Up, Up, And Away: Aviators & Airports of Jersey City

 

If you say it aloud, it sounds as if you are ready to fly somewhere, as if there is an adventure in the offing, up close and personal. Can you say that phrase and accomplish that feat from Jersey City today?

No, but you could’ve said that and had an adventurous trip from Jersey City in the years 1929 through 1936. You could fly from Jersey City’s own airport! And, if you had the money, you could have purchased a Crescent monoplane from the adjacent airplane factory. Those who could afford a plane could take flying lessons from Eddie Schneider, a Dickinson High School dropout, who was also a triple junior transcontinental record holder in 1935 for pilots under the age of 21. They could go up, up, and away on either the 2,000 or the 2,600 foot long runway. They crossed each other to allow approach or lift off from any direction. Seaplanes were also available to fly as well as amphibious planes which could take-off and land on both water and land.

Jersey City airport
Eddie Schneider on August 24, 1930 after setting 3 junior trans-continental records. Photo courtesy of Richard Norton on findagrave.com

During this time period, around 1934, a Miss Ruth Nichols of Rye, NY, flew from the Jersey City Airport and set a women’s altitude record of 28,743 feet and set a 200 mile per hour speed record. These are quaint numbers in this age of Space Travel, but at the time, Jersey City and the West Side Ward were at the forefront of the nascent age of air travel.

Jersey City airport
Ruth Nichols after flying nearly 30,000 feet setting new altitude record for women. Photo courtesy of rarenewspapers.com

What happened to the Jersey City airport?
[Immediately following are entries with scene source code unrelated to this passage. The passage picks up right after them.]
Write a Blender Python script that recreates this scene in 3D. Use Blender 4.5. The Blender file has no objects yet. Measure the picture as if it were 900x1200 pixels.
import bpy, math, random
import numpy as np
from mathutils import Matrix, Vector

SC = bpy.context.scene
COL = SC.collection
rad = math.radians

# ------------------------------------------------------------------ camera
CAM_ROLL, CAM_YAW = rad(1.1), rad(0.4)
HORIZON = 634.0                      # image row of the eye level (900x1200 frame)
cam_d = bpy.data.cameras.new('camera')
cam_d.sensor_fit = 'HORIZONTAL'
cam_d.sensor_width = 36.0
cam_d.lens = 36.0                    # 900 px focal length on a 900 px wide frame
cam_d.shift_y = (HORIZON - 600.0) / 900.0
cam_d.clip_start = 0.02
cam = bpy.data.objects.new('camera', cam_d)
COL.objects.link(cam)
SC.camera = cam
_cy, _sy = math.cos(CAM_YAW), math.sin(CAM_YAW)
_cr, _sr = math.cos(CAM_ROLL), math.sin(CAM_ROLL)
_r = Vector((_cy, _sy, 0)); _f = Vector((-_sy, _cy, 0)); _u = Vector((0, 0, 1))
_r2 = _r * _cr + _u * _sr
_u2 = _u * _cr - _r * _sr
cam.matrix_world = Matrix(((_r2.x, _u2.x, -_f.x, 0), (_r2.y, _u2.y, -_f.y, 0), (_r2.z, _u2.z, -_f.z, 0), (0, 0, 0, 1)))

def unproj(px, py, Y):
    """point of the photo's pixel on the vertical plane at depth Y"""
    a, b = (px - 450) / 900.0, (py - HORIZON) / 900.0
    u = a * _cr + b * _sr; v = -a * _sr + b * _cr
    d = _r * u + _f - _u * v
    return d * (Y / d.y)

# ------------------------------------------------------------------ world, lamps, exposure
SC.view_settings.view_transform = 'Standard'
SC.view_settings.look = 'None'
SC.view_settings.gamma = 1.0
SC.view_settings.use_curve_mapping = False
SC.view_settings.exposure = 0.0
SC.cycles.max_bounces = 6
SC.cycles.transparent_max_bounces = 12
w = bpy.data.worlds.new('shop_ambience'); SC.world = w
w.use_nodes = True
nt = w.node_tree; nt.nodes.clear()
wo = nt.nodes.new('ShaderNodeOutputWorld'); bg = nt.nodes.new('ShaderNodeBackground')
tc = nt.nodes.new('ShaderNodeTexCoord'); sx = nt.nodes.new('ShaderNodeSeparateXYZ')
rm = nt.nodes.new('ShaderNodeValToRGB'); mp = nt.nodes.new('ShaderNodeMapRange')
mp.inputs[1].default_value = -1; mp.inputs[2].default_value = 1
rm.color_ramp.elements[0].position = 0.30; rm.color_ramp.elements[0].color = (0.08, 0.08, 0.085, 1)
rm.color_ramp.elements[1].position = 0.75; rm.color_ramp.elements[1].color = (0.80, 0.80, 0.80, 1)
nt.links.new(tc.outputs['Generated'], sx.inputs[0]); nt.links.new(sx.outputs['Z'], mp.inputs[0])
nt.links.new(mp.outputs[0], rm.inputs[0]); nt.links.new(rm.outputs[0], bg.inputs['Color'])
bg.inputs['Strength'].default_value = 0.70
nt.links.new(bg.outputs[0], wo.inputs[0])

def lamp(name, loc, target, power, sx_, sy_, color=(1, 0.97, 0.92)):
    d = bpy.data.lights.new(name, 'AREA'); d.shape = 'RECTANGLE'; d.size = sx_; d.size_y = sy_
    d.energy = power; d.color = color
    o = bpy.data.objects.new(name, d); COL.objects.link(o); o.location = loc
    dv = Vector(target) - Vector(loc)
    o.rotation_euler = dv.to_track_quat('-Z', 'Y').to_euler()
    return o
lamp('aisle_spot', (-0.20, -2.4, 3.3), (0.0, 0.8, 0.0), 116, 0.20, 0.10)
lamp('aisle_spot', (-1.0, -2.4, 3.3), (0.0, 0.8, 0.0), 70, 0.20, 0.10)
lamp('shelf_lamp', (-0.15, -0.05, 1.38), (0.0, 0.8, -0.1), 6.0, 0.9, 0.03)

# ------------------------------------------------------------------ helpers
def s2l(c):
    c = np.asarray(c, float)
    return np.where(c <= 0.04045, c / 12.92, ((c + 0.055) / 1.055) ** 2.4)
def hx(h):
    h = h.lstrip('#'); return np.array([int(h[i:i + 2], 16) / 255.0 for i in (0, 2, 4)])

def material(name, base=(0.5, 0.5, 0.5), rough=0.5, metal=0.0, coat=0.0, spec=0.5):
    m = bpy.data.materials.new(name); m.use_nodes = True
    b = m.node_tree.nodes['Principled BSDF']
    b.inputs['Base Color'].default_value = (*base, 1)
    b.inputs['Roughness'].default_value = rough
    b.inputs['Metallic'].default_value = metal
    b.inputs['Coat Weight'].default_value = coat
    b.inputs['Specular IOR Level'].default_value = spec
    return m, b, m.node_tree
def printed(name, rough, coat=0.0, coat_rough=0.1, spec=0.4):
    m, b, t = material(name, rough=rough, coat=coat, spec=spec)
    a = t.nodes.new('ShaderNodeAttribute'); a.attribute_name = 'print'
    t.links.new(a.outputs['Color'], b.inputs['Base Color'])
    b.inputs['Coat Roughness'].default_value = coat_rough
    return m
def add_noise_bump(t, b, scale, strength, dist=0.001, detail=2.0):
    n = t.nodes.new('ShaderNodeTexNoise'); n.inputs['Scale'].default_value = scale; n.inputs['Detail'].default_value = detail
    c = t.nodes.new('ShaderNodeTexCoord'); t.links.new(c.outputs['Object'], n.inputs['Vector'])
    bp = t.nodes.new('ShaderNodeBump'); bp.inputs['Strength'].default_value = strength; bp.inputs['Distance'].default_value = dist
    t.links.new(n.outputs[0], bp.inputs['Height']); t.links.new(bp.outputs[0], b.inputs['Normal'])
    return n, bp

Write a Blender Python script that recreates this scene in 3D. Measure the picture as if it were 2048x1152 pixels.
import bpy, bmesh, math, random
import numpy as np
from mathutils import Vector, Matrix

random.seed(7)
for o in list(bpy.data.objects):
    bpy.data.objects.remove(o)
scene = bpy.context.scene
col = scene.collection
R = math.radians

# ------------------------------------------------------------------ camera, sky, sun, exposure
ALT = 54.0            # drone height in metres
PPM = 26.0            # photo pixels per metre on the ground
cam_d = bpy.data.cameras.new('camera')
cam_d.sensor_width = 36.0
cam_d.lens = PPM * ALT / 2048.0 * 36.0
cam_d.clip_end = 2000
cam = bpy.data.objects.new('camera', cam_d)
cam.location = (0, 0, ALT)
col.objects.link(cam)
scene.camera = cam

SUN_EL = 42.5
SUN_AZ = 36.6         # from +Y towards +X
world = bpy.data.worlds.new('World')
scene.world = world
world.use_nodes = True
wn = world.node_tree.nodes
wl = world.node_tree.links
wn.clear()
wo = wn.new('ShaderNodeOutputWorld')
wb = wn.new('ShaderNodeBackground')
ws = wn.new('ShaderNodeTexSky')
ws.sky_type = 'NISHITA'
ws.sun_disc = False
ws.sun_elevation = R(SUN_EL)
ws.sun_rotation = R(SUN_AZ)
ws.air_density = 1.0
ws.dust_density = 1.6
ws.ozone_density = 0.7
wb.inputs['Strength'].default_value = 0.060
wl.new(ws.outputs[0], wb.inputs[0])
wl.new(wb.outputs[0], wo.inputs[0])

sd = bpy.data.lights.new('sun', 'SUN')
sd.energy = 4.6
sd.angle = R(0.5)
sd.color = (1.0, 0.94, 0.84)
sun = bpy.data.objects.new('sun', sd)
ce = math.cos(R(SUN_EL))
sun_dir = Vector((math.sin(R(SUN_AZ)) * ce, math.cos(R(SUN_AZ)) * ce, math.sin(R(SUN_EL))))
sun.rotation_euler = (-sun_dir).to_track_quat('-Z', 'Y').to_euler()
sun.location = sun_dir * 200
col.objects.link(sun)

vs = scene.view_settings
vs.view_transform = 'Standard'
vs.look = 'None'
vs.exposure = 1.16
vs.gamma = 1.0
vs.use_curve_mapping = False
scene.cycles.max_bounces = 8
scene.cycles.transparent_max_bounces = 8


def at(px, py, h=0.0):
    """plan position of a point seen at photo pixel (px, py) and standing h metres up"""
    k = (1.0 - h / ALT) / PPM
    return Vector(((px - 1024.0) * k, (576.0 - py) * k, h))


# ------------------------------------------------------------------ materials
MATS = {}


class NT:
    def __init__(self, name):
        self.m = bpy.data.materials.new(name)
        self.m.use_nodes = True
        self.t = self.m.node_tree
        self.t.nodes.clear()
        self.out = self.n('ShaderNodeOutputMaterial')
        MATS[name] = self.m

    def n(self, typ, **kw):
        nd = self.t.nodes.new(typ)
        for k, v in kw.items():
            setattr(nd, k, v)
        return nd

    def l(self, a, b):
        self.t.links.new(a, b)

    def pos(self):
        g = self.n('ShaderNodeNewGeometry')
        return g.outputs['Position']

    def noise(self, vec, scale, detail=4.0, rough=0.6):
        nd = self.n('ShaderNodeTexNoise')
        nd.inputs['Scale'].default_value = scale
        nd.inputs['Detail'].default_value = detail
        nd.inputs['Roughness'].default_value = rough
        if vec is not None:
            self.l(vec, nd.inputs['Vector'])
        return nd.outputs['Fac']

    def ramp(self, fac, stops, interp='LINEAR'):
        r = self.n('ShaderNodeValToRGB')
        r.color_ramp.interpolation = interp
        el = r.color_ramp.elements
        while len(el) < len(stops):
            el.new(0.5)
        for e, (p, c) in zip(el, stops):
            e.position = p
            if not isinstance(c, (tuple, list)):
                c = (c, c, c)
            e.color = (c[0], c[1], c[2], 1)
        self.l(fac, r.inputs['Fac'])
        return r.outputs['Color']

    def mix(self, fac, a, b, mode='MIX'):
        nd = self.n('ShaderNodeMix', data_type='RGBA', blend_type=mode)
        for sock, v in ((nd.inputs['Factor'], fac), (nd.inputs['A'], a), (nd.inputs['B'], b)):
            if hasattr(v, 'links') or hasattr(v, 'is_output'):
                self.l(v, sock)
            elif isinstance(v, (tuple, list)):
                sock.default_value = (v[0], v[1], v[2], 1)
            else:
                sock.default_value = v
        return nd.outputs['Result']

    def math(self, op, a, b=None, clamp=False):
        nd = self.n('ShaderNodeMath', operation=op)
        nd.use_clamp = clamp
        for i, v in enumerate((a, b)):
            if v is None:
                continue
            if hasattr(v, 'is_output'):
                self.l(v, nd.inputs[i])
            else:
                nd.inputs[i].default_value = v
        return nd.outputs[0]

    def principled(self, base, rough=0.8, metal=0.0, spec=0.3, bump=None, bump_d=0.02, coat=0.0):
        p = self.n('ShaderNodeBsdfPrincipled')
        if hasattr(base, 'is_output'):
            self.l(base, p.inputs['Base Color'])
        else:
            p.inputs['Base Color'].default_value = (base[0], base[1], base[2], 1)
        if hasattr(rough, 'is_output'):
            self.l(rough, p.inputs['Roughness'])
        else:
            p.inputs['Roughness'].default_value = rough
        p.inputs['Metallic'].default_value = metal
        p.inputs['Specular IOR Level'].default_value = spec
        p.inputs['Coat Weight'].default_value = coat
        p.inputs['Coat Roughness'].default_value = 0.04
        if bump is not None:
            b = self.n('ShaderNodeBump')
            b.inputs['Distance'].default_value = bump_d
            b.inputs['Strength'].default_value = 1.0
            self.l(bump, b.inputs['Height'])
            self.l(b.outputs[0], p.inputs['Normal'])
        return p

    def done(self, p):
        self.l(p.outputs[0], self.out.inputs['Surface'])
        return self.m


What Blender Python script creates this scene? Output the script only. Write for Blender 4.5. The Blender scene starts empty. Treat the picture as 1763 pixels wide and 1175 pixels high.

It was the midst of the Great Depression. Jobs were scarce; times were hard. President Roosevelt and the Congress created agencies like the CCC and the WPA to put people to work. Mayor Frank Hague waiting in the wings (no pun intended), had the answer to this problem and put Jersey City residents to work. The site of the Jersey City Airport at Droyers Point would have to go. It was replaced by a new sports stadium, named after the President, Roosevelt Stadium. Money from the Federal Government could not be used to buy land and the airport was the largest piece of property owned by the City, so it had to go, for the benefit of the citizens. The land had been leased to airport operator Eddie Schneider. The lease was cancelled and construction on the stadium began.

Roosevelt Stadium. Photo by Library of Congress

What happened to Eddie Schneider?

He went to Spain in 1936 with other mercenary pilots of the Yankee Squadron to aid the Loyalist forces in the Spanish Civil War. Given unsafe, unarmed planes not fit for war and not paid as promised, the several American pilots returned to the United States to reviews of their passports and citizenship. Their role as combatants and thus their loyalty to America was suspect.

Eddie died in a crash in 1940 near Floyd Bennett field when a US Navy plane flew too close to his plane and the Navy plane propeller clipped the tail on Eddie’s plane. He is buried in Fairview Memorial Park in Fairview New Jersey.

What happened to Roosevelt Stadium?

The site of the first professional game played by Dodgers star, Jackie Robinson, was demolished to make room for the Society Hill at Droyers Point housing development. Until the early 1960’s, the seaplane base next to the Captain’s Table restaurant at Roosevelt Stadium provided the last link to the aviation industry in Jersey City.

Jackie Robinson statue in Journal Square. Photo courtesy of artsology.com

While there is a statue at Journal Square of Jackie Robinson with a first baseman’s glove (he played second base for years with the Dodgers but started at first base professionally), there is no marker for Jackie or Eddie at the old stadium site. Perhaps someday there will be.